Vida de eclético não é fácil.

3 Comments:

Blogger jader_cm said...

Passo pelo mesmo tipo de problema! Mas meu entrave é com os fanáticos da MPB. Quer dizer, da antiga MPB "que é a melhor que já existiu e nunca haverá nada igual". Mas eu tomo um tipo de postura mais branda: a indiferença. Quando escuto tal tipo de coisa respondo com um aceno e cabeça acompanhada de um "aham".

Tenho amigos que conhecem muito mais coisas a respeito de bandas de rock que eu e não admitem o fato de eu gostar de "suas músicas". Realmente conheço menos por ter menos contato. Desde muito tempo toco com pessoas da área de música brasileira que me influenciaram a ouvir mais tal tipo de música. Mas eu gosto de muita coisa! E não levo nada pro lado do fanatismo. Isso só não entra na cabeça dos fanáticos...

P.S.: Sim. "Perdi" o meu domingo no seu blog. Não preciso explicar as aspas, né?! Hehehe! E pelo que estou vendo já devo ser o maior "comentador" do seu blog. Por favor me avise quando me tornar muito pedante! Ou: "desligue o telefone se eu ficar um pé-no-saco..." Deixa os fanáticos por Chico Buarque amigos meus lerem isso... Hahahahaha!!

Abraços!

6:49 PM  
Anonymous Rodrigo said...

Ei emilio!

Adorei seu post. Você acha que possam vir a existir bandas e músicos que alterem drasticamente seu estilo ao longo de sua carreira? Isse seria considerado uma falta de personalidade?

Eu acredito que o grande problema do tema é que a maioria não tem conhecimento suficiente sobre o mesmo e acabam com os velhos julgamentos superficiais que dizem que ecletico gosta de tudo.

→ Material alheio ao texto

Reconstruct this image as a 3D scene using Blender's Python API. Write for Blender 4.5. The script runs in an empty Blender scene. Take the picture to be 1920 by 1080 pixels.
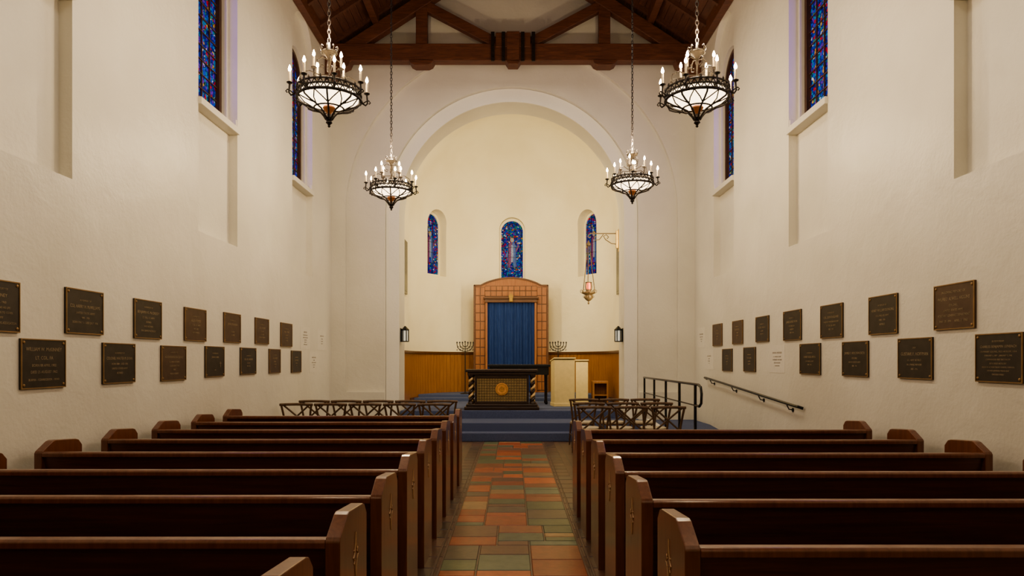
import bpy, bmesh, math, random
from math import sin, cos, pi, radians, sqrt
from mathutils import Vector, Matrix
random.seed(7)
S = bpy.context.scene
COL = S.collection
F = 1280.0; VX = 962.0; VY = 675.0; H = 1.62; WW = 3.9
try: S.view_settings.look = 'AgX - Medium High Contrast'
except Exception: pass

# ------------------------------------------------------------------ materials
def new_mat(name):
    m = bpy.data.materials.new(name); m.use_nodes = True
    nt = m.node_tree; b = nt.nodes['Principled BSDF']
    return m, nt, b
def coords(nt, scale=(1, 1, 1), kind='Object'):
    tc = nt.nodes.new('ShaderNodeTexCoord'); mp = nt.nodes.new('ShaderNodeMapping')
    mp.inputs['Scale'].default_value = scale
    nt.links.new(tc.outputs[kind], mp.inputs['Vector']); return mp.outputs['Vector']
def ramp(nt, fac, stops, interp='LINEAR'):
    r = nt.nodes.new('ShaderNodeValToRGB'); r.color_ramp.interpolation = interp
    e = r.color_ramp.elements
    while len(e) < len(stops): e.new(0.5)
    for i, (p, c) in enumerate(stops):
        e[i].position = p; e[i].color = (c[0], c[1], c[2], 1)
    nt.links.new(fac, r.inputs['Fac']); return r.outputs['Color']
def noise(nt, vec, scale, detail=4, rough=0.5, dist=0.0):
    n = nt.nodes.new('ShaderNodeTexNoise'); n.inputs['Scale'].default_value = scale
    n.inputs['Detail'].default_value = detail; n.inputs['Roughness'].default_value = rough
    n.inputs['Distortion'].default_value = dist
    nt.links.new(vec, n.inputs['Vector']); return n.outputs['Fac']
def bump(nt, b, h, strength, dist=0.01):
    n = nt.nodes.new('ShaderNodeBump'); n.inputs['Strength'].default_value = strength
    n.inputs['Distance'].default_value = dist
    nt.links.new(h, n.inputs['Height']); nt.links.new(n.outputs['Normal'], b.inputs['Normal'])
def flat(name, col, rough=0.5, metal=0.0, var=0.15, sc=12, bmp=0.1):
    m, nt, b = new_mat(name); v = coords(nt)
    n = noise(nt, v, sc)
    c1 = [x * (1 - var) for x in col]; c2 = [min(1, x * (1 + var)) for x in col]
    nt.links.new(ramp(nt, n, [(0.3, c1), (0.7, c2)]), b.inputs['Base Color'])
    b.inputs['Roughness'].default_value = rough; b.inputs['Metallic'].default_value = metal
    if bmp: bump(nt, b, n, bmp, 0.003)
    return m
def emis(name, col, st):
    m, nt, b = new_mat(name); b.inputs['Base Color'].default_value = (*col, 1)
    b.inputs['Emission Color'].default_value = (*col, 1); b.inputs['Emission Strength'].default_value = st
    return m
def plaster(name, c1, c2):
    m, nt, b = new_mat(name); v = coords(nt)
    n1 = noise(nt, v, 0.8, 3); n2 = noise(nt, v, 3.2, 6, 0.55, 0.3); n3 = noise(nt, v, 30, 3)
    nt.links.new(ramp(nt, n1, [(0.35, c1), (0.65, c2)]), b.inputs['Base Color'])
    a = nt.nodes.new('ShaderNodeMath'); a.operation = 'MULTIPLY_ADD'; a.inputs[1].default_value = 0.15
    nt.links.new(n3, a.inputs[0]); nt.links.new(n2, a.inputs[2])
    b.inputs['Roughness'].default_value = 0.42
    bump(nt, b, a.outputs[0], 0.46, 0.028); return m
def wood(name, c1, c2, rough=0.35, scale=(1, 12, 12), coat=0.0, sc=3):
    m, nt, b = new_mat(name); v = coords(nt, scale)
    n = noise(nt, v, sc, 6, 0.6, 0.8)
    nt.links.new(ramp(nt, n, [(0.3, c1), (0.7, c2)]), b.inputs['Base Color'])
    b.inputs['Roughness'].default_value = rough
    b.inputs['Coat Weight'].default_value = coat; b.inputs['Coat Roughness'].default_value = 0.15
    bump(nt, b, n, 0.08, 0.003); return m

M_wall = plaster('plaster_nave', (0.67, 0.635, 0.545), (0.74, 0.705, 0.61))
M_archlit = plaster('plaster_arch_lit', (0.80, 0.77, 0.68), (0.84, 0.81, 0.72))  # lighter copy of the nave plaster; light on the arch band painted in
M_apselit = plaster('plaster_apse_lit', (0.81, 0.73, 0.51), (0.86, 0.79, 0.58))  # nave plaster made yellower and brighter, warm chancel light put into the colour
M_pew = wood('pew_wood', (0.062, 0.018, 0.009), (0.135, 0.042, 0.020), 0.28, (0.6, 12, 12), 0.4)
M_pewend = wood('pew_end_wood', (0.11, 0.036, 0.017), (0.19, 0.070, 0.033), 0.28, (10, 10, 0.8), 0.35)
M_line = flat('carving_line', (0.50, 0.32, 0.18), 0.5)
M_beam = wood('beam_wood', (0.072, 0.025, 0.012), (0.17, 0.064, 0.031), 0.55, (1, 8, 8))
M_roof = wood('roof_boards', (0.055, 0.020, 0.011), (0.13, 0.050, 0.026), 0.6, (8, 1, 8))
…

Uma gama variada de estilos não engloba tudo que existe no mundo e esse tema não sofre péssimas interpretações apenas nas artes, mas também em todas as ciências sociais como o design.

As pessoas se esquecem que existem graus de ecletismo e que o ser verdadeiramente eclético tem profundo conhecimentos sobre os muitos estilos que lhe agradam.

Abraços

9:52 AM  
Blogger Emilio Pacheco said...

Rodrigo, muitas bandas e músicos já experimentaram mudanças drásticas, como David Bowie, Robertinho do Recife (virou metaleiro de uma hora para outra), Luiz Caldas (idem), Queen (mergulhou no funk com sintetizadores em "Hot Space") e outros. Odair José tentou virar compositor "cabeça", Pholhas tentou gravar em português... O problema é o público "acompanhar" essas mudanças. Muitos músicos gostariam de experimentar outros estilos e até experimentam, em seus estúdios particulares. Mas continuam lançando sempre o mesmo tipo de música para não decepcionar seu público.